Наконец он прибыл в город Томы, где ему предстояло прожить долгие годы и умереть. Город недавно завоевали римляне. Местные жители ненавидели завоевателей и враждебно относились к чужестранцам. Овидий в «Скорбных элегиях» излил свою тоску по Риму и описал полную опасностей жизнь в суровой и дикой Скифии:
«Если в Риме до сих пор кто-нибудь помнит об изгнаннике Назоне, пусть он знает, что я нахожусь под звездами, которые никогда не опускаются в море, и живу среди варваров. Вокруг меня воинственные сарматы. Летом нас защищает от набегов своими прозрачными водами Дунай. Но когда суровая зима показывает свою косматую голову, земля покрывается снегом, белым, как мрамор, и свирепый северный ветер срывает крыши, размахивая своими крыльями, тогда по Дунаю сарматы ходят пешком, ездят на быках в тряских телегах, скачут верхом на лошадях. Они защищаются от сильных морозов звериными шкурами, теплыми шароварами, у них остается открытым только лицо, в волосах — застывшие ледяные сосульки, борода блестит на морозе.

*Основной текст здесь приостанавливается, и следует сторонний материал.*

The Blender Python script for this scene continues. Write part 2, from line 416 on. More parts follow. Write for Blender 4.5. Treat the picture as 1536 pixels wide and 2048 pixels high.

Сарматы совершают набеги на своих быстрых конях, пускают крючковатые ядовитые стрелы, опустошают окрестные деревни. Они угоняют скот, грабят сельское добро, уводят крестьян со связанными за спиною руками. То, чего они не могут унести с собой, они предают огню. Страна эта или видит врага, или боится его, когда не видит. Земля остается невозделанной. Здесь не слышно пения птиц, нет виноградников и фруктовых садов, унылые голые поля без кустов и деревьев. Эти места не должны посещать счастливые люди. Велик земной шар, необъятны пространства, но Август именно эту страну избрал для моего изгнания».